The US Defense Advanced Research Project Agency (DARPA) has begun a second field experiment to assess unmanned combat vehicles in realistic driving situations at Camp Roberts, California.
The experiment is being conducted under DARPA’s Robotic Autonomy in Complex Environments with Resiliency (RACER), in which driverless vehicles equipped with off-road autonomy technologies are being developed to match the skills and speed of human drivers.
“We are after driverless ground vehicles that can maneuver on unstructured off-road terrain at speeds that are only limited by considerations of sensor performance, mechanical constraints, and safety,” DARPA RACER Program Manager Stuart Young said.
“At a minimum, the program goal is software performance that allows off-road speeds on par with a human driver.”
DARPA works on RACER with experts from NASA’s Jet Propulsion Laboratory, Carnegie Mellon University, and the University of Washington.
RACER Experiments
Experiment 1 was held in Fort Irwin, California, in March and April 2022. It included six courses of combat-relevant terrain where the robot vehicles carried out 40 autonomous drives for around 2 miles (3.2 kilometers) at under 20 miles (32 kilometers) per hour.
During the experiment, the testers faced challenges in the vehicles’ ability to identify, classify, and avoid obstacles when exceeding the preferred speed.
Fort Irwin’s near-desert environment provided obstacles and hazards that could have damaged the vehicles.
In Experiment 2, the robot vehicles’ perception algorithms were tested, which help them to navigate challenging terrain while maintaining control. The site was engineered with features including larger and steeper hills.

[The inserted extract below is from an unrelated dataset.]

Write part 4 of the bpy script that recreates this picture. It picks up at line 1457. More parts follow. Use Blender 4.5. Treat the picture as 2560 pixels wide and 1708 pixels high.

“Since the first experiment, teams have been working to improve perception of the environment and planning navigable routes through development of new autonomy algorithm technologies,” Young explained.
“The DARPA-provided RACER fleet vehicles being used in the program are high performance all-terrain vehicles outfitted with world-class sensing and computational abilities, but the teams’ focus is on computational solutions as that platform encounters increasingly complex off-road terrain.”